Rispondendo alle domande dei commissari in merito agli incendi che nel 2022 e 2023 che hanno colpito Malagrotta, mandando in fumo non solo i due TMB ma anche il gassificatore, Chicco Testa ha detto “questa degli incendi di natura dolosa è una leggenda. Gli incendi si verificano per fenomeni di autocombustione”. E ancora “i due incendi sono conseguenza dell’incuria con cui Malagrotta è stata gestita in questi anni. È molto facile che si innestino fenomeni di autocombustione, anche a dicembre, perché il calore si crea all’interno dei rifiuti, quando non vengono movimentati e rimangono fermi, a causa di processi di fermentazione si creano temperature molto elevate e basta una scintilla per creare un incendio”.
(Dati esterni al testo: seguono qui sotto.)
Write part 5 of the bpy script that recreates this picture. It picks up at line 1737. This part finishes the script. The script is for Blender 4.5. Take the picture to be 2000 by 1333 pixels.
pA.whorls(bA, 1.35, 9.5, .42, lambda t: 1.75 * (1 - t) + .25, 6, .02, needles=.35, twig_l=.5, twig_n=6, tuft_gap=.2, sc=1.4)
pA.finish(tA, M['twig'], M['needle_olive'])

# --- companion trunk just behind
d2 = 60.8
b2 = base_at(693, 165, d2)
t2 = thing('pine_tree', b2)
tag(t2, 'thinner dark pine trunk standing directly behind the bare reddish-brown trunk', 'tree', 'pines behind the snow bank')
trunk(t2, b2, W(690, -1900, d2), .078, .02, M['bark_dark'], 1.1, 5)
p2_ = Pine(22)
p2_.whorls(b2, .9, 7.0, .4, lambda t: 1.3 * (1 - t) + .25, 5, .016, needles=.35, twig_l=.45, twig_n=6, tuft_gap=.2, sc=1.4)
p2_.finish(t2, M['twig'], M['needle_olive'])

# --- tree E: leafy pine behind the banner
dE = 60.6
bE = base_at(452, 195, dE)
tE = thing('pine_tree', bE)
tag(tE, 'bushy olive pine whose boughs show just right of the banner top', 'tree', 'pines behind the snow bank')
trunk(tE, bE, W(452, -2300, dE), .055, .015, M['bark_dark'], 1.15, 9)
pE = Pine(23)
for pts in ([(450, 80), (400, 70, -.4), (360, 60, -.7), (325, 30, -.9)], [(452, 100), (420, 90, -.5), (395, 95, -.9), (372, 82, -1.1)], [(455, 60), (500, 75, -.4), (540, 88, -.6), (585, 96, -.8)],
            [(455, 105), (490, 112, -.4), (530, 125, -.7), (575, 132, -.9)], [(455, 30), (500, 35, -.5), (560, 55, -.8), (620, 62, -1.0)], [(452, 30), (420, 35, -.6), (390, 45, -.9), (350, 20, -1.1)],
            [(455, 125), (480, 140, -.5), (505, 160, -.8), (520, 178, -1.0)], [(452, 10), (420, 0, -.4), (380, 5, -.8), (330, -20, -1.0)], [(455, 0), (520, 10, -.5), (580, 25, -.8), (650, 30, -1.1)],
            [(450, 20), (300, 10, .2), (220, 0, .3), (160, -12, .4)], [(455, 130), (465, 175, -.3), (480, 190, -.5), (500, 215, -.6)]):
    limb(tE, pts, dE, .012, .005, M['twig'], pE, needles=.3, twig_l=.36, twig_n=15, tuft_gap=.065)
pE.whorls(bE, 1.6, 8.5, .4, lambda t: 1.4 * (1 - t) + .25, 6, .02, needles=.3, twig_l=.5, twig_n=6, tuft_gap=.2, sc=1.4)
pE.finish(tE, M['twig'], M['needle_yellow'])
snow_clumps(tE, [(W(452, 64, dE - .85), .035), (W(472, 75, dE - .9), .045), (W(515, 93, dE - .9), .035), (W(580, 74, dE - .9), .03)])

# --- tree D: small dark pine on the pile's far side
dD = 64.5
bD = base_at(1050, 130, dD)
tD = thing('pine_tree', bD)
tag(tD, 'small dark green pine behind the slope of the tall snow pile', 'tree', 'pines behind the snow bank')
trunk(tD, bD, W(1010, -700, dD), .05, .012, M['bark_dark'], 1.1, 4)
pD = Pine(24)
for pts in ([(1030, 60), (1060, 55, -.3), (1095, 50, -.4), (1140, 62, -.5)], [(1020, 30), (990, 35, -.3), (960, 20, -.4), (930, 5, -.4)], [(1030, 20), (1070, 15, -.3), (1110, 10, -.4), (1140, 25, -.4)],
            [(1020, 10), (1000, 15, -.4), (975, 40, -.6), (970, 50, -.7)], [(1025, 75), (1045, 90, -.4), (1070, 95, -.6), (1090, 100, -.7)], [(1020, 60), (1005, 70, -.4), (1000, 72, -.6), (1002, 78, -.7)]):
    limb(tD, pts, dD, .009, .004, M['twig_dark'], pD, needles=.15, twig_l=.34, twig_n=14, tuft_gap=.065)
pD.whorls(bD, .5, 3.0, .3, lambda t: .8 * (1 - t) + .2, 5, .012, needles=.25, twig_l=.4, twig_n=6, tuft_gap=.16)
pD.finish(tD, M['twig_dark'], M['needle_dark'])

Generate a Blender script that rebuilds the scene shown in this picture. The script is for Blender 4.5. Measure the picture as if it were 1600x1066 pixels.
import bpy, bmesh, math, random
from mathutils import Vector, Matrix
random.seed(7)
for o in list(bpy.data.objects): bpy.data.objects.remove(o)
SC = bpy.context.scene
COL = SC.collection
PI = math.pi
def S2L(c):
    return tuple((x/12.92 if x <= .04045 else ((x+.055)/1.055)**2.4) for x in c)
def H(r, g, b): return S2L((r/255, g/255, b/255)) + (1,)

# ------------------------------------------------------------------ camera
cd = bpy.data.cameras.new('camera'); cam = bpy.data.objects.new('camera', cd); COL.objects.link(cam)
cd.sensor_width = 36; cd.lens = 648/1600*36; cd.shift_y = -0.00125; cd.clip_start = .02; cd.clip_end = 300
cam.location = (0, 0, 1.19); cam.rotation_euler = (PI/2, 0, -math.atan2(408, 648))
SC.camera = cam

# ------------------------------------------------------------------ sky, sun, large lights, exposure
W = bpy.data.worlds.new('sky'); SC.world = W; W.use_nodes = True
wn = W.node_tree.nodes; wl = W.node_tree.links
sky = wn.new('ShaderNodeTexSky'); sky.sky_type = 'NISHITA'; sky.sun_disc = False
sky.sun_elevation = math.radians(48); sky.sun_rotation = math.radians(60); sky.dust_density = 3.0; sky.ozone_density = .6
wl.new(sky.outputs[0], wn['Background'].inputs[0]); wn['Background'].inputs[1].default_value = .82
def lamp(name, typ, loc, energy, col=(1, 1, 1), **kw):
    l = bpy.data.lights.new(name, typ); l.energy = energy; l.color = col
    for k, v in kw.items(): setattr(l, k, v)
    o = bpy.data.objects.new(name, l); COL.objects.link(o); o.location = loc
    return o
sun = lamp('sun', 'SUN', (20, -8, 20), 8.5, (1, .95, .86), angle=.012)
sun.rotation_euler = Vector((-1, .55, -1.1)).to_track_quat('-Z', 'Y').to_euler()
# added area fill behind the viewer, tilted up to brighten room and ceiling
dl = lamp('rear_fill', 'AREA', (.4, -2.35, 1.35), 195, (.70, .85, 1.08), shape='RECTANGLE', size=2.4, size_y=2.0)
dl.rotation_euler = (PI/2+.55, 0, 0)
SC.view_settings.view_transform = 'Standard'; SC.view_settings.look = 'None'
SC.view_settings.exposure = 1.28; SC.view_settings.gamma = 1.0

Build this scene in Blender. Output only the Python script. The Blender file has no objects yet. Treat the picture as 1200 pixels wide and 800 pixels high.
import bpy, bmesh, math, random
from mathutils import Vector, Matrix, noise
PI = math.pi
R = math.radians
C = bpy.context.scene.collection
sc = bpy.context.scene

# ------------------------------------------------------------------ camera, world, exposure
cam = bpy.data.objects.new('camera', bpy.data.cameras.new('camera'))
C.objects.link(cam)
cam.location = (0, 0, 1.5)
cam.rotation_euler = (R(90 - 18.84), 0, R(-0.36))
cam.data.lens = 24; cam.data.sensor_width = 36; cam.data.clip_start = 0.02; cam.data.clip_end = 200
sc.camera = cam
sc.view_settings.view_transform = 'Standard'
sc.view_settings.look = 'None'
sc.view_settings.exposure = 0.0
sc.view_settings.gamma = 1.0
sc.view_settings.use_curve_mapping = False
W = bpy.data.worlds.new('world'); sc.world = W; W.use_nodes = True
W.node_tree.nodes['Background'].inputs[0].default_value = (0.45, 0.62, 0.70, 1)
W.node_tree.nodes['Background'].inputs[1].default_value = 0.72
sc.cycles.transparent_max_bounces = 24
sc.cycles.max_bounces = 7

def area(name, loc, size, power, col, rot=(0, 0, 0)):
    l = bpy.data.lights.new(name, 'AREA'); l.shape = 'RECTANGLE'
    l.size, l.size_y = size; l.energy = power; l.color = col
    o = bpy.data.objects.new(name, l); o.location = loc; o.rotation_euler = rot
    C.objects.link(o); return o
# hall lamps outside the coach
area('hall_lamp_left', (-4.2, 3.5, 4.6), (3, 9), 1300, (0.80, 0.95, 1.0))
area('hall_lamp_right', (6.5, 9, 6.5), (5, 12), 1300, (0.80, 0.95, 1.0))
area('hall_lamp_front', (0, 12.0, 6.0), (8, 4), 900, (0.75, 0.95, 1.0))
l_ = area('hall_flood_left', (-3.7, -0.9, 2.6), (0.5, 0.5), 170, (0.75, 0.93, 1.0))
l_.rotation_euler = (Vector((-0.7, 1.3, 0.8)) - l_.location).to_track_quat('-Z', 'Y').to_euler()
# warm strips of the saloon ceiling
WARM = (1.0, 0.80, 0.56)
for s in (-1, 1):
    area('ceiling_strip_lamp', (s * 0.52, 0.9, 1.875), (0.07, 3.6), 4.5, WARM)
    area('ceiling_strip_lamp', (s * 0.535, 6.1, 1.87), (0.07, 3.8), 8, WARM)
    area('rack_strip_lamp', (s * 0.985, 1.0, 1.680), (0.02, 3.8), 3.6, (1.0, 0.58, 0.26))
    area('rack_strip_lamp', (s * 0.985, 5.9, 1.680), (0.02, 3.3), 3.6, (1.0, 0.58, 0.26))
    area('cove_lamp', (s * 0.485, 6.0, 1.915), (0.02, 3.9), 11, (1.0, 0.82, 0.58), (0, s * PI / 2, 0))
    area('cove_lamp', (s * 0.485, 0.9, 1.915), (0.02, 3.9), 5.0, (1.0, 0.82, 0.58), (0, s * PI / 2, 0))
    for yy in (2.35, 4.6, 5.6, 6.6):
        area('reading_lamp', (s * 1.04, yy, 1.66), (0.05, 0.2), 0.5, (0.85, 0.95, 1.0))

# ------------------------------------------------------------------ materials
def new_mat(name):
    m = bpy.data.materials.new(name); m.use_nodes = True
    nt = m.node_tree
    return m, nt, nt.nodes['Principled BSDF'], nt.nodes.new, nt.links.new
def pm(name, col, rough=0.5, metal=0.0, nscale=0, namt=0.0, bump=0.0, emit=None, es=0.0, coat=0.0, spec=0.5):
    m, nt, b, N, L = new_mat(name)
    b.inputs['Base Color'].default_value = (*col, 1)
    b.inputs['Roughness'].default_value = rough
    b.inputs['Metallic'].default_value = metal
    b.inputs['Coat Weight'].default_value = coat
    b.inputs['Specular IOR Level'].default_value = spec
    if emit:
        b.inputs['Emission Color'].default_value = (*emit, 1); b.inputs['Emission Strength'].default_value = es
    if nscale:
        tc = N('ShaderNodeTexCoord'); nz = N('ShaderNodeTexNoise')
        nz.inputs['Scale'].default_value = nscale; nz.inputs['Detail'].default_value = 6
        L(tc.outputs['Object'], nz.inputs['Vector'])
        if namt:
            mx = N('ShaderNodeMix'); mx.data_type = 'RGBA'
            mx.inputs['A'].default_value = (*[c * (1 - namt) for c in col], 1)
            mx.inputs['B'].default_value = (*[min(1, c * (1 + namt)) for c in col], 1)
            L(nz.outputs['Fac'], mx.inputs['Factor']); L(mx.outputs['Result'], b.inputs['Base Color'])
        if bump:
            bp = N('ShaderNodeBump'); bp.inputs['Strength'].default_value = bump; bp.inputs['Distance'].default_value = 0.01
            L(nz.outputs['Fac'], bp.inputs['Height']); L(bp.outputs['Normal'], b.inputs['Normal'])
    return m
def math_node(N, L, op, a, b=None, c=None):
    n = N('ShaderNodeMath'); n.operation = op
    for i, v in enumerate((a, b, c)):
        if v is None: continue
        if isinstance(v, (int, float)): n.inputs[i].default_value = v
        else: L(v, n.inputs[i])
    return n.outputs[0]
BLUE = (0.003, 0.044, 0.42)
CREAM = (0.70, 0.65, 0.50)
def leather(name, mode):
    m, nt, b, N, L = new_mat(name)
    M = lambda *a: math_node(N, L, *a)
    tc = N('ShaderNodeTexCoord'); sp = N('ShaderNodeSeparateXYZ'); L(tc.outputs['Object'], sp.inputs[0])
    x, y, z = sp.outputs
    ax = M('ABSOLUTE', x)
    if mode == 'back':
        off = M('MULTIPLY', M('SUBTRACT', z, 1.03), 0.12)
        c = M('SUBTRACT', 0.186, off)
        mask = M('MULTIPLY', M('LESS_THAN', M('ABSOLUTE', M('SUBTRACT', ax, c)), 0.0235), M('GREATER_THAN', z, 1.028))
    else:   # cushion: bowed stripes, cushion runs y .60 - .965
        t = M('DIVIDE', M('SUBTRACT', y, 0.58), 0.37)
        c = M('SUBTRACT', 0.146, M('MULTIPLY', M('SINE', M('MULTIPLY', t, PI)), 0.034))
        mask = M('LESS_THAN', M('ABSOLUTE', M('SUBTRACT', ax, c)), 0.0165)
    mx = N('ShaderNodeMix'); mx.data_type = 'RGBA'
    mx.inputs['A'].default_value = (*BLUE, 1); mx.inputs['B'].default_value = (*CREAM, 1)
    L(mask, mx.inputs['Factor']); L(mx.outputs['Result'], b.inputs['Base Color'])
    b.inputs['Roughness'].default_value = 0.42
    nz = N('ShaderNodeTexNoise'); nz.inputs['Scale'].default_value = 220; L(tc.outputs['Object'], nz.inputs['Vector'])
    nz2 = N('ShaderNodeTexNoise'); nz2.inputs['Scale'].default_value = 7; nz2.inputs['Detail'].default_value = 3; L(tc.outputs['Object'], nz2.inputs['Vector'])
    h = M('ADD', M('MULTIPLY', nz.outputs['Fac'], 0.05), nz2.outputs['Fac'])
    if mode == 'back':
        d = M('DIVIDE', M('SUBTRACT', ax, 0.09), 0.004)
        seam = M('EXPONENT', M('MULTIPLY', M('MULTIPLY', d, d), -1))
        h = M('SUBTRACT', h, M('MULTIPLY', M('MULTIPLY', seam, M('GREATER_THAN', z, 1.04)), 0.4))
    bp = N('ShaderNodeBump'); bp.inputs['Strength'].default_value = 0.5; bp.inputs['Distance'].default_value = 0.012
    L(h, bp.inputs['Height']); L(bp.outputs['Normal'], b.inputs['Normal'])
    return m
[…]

Cosa c'è davvero a Malagrotta

A Malagrotta c’era una vera e propria cittadella industriale con tue Tmb e un gassificatore. Una vera e propria cittadella ambientale che è stata rasa al suolo da due incendi creando un danno ambientale ed economico di proporzioni stratosferiche. Due impianti di TMb che lavoravano oltre 450 mila tonnellate all’anno di rifiuti tal quale e che oggi devono essere portati all’estero con grave aumento dei costi della tariffa.

Come è stato possibile tutto questo? Non è che oltre al danno ora arriva anche la beffa, aggiungo io, per l’ex proprietario di Malagrotta, con la confisca dei beni per la rivalsa delle spese del capping?